> **YOUR INSTRUCTIONS**
Write out the data below in full, unchanged, minus the images.

> **SUPPLIED DATA**

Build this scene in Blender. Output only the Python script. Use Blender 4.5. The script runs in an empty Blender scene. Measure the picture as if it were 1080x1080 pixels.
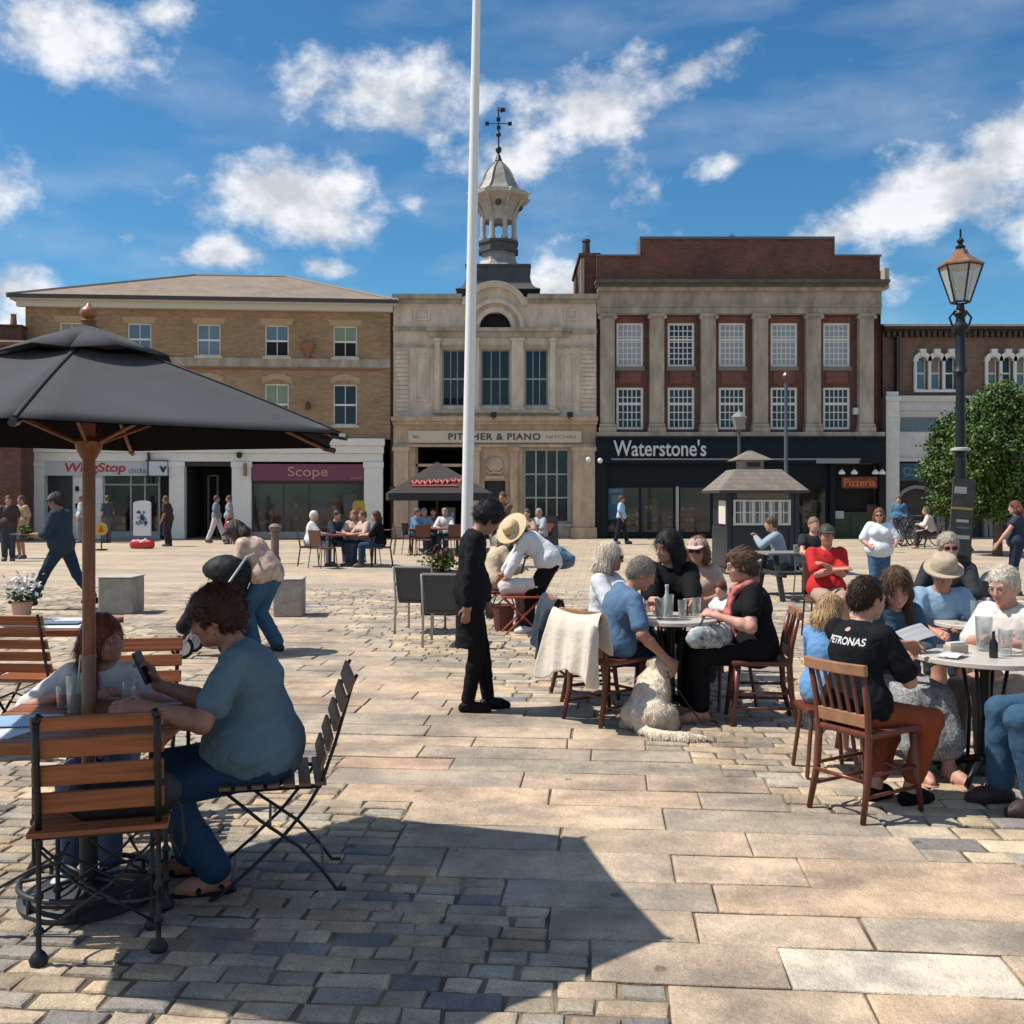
import bpy, math, random
import numpy as np
from math import sin, cos, pi, radians, sqrt, atan2, atan
from mathutils import Vector, Matrix, Euler
R = random.Random(7)
scn = bpy.context.scene
COL = scn.collection
FPX, H0, HV = 1083.0, 1.65, 522.5     # focal length in photo pixels, eye height, horizon row
def gx(u, Y): return (u - 540.0) / FPX * Y
def gz(v, Y): return H0 + (HV - v) / FPX * Y
def gy(v, z=0.0): return (H0 - z) * FPX / (v - HV)
def lin(c):
    return tuple(((x / 12.92) if x <= .04045 else ((x + .055) / 1.055) ** 2.4) for x in (k / 255. for k in c))

# ---------------------------------------------------------------- materials
_M = {}
def mat(name, col, rough=.6, metal=0, var=.0, vscale=6, bump=0, bscale=30, spec=.5, emit=0, alpha=None, stretch=None, attr=None, coat=0, sheen=0, tex='noise', sss=0):
    if name in _M: return _M[name]
    m = bpy.data.materials.new(name); m.use_nodes = True
    nt = m.node_tree; N = nt.nodes; L = nt.links
    b = N['Principled BSDF']
    b.inputs['Base Color'].default_value = (*col, 1); b.inputs['Roughness'].default_value = rough
    b.inputs['Metallic'].default_value = metal
    b.inputs['Specular IOR Level'].default_value = spec
    if coat: b.inputs['Coat Weight'].default_value = coat
    if sheen: b.inputs['Sheen Weight'].default_value = sheen
    if sss:
        b.inputs['Subsurface Weight'].default_value = sss; b.inputs['Subsurface Radius'].default_value = (.01, .004, .002)
    if emit:
        b.inputs['Emission Color'].default_value = (*col, 1); b.inputs['Emission Strength'].default_value = emit
    if alpha is not None: b.inputs['Alpha'].default_value = alpha
    if var or bump or attr:
        tc = N.new('ShaderNodeTexCoord'); src = tc.outputs['Object']
        if stretch:
            mp = N.new('ShaderNodeMapping'); mp.inputs['Scale'].default_value = stretch
            L.new(src, mp.inputs['Vector']); src = mp.outputs['Vector']
        colsock = None
        if attr:
            at = N.new('ShaderNodeAttribute'); at.attribute_name = attr; colsock = at.outputs['Color']
        if var:
            n = N.new('ShaderNodeTexNoise'); n.inputs['Scale'].default_value = vscale; n.inputs['Detail'].default_value = 6
            n.inputs['Roughness'].default_value = .65
            L.new(src, n.inputs['Vector'])
            mr = N.new('ShaderNodeMapRange'); mr.inputs['From Min'].default_value = .3; mr.inputs['From Max'].default_value = .7
            mr.inputs['To Min'].default_value = 1 - var; mr.inputs['To Max'].default_value = 1 + var
            L.new(n.outputs['Fac'], mr.inputs['Value'])
            mx = N.new('ShaderNodeVectorMath'); mx.operation = 'SCALE'
            if colsock: L.new(colsock, mx.inputs[0])
            else: mx.inputs[0].default_value = col
            L.new(mr.outputs['Result'], mx.inputs['Scale']); colsock = mx.outputs[0]
        if colsock: L.new(colsock, b.inputs['Base Color'])
        if bump:
            n2 = N.new('ShaderNodeTexNoise'); n2.inputs['Scale'].default_value = bscale; n2.inputs['Detail'].default_value = 5
            L.new(src, n2.inputs['Vector'])
            bp = N.new('ShaderNodeBump'); bp.inputs['Strength'].default_value = min(1, bump); bp.inputs['Distance'].default_value = .01
            L.new(n2.outputs['Fac'], bp.inputs['Height']); L.new(bp.outputs[0], b.inputs['Normal'])
    _M[name] = m
    return m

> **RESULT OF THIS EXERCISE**
Build this scene in Blender. Output only the Python script. Use Blender 4.5. The script runs in an empty Blender scene. Measure the picture as if it were 1080x1080 pixels.
import bpy, math, random
import numpy as np
from math import sin, cos, pi, radians, sqrt, atan2, atan
from mathutils import Vector, Matrix, Euler
R = random.Random(7)
scn = bpy.context.scene
COL = scn.collection
FPX, H0, HV = 1083.0, 1.65, 522.5     # focal length in photo pixels, eye height, horizon row
def gx(u, Y): return (u - 540.0) / FPX * Y
def gz(v, Y): return H0 + (HV - v) / FPX * Y
def gy(v, z=0.0): return (H0 - z) * FPX / (v - HV)
def lin(c):
    return tuple(((x / 12.92) if x <= .04045 else ((x + .055) / 1.055) ** 2.4) for x in (k / 255. for k in c))

# ---------------------------------------------------------------- materials
_M = {}
def mat(name, col, rough=.6, metal=0, var=.0, vscale=6, bump=0, bscale=30, spec=.5, emit=0, alpha=None, stretch=None, attr=None, coat=0, sheen=0, tex='noise', sss=0):
    if name in _M: return _M[name]
    m = bpy.data.materials.new(name); m.use_nodes = True
    nt = m.node_tree; N = nt.nodes; L = nt.links
    b = N['Principled BSDF']
    b.inputs['Base Color'].default_value = (*col, 1); b.inputs['Roughness'].default_value = rough
    b.inputs['Metallic'].default_value = metal
    b.inputs['Specular IOR Level'].default_value = spec
    if coat: b.inputs['Coat Weight'].default_value = coat
    if sheen: b.inputs['Sheen Weight'].default_value = sheen
    if sss:
        b.inputs['Subsurface Weight'].default_value = sss; b.inputs['Subsurface Radius'].default_value = (.01, .004, .002)
    if emit:
        b.inputs['Emission Color'].default_value = (*col, 1); b.inputs['Emission Strength'].default_value = emit
    if alpha is not None: b.inputs['Alpha'].default_value = alpha
    if var or bump or attr:
        tc = N.new('ShaderNodeTexCoord'); src = tc.outputs['Object']
        if stretch:
            mp = N.new('ShaderNodeMapping'); mp.inputs['Scale'].default_value = stretch
            L.new(src, mp.inputs['Vector']); src = mp.outputs['Vector']
        colsock = None
        if attr:
            at = N.new('ShaderNodeAttribute'); at.attribute_name = attr; colsock = at.outputs['Color']
        if var:
            n = N.new('ShaderNodeTexNoise'); n.inputs['Scale'].default_value = vscale; n.inputs['Detail'].default_value = 6
            n.inputs['Roughness'].default_value = .65
            L.new(src, n.inputs['Vector'])
            mr = N.new('ShaderNodeMapRange'); mr.inputs['From Min'].default_value = .3; mr.inputs['From Max'].default_value = .7
            mr.inputs['To Min'].default_value = 1 - var; mr.inputs['To Max'].default_value = 1 + var
            L.new(n.outputs['Fac'], mr.inputs['Value'])
            mx = N.new('ShaderNodeVectorMath'); mx.operation = 'SCALE'
            if colsock: L.new(colsock, mx.inputs[0])
            else: mx.inputs[0].default_value = col
            L.new(mr.outputs['Result'], mx.inputs['Scale']); colsock = mx.outputs[0]
        if colsock: L.new(colsock, b.inputs['Base Color'])
        if bump:
            n2 = N.new('ShaderNodeTexNoise'); n2.inputs['Scale'].default_value = bscale; n2.inputs['Detail'].default_value = 5
            L.new(src, n2.inputs['Vector'])
            bp = N.new('ShaderNodeBump'); bp.inputs['Strength'].default_value = min(1, bump); bp.inputs['Distance'].default_value = .01
            L.new(n2.outputs['Fac'], bp.inputs['Height']); L.new(bp.outputs[0], b.inputs['Normal'])
    _M[name] = m
    return m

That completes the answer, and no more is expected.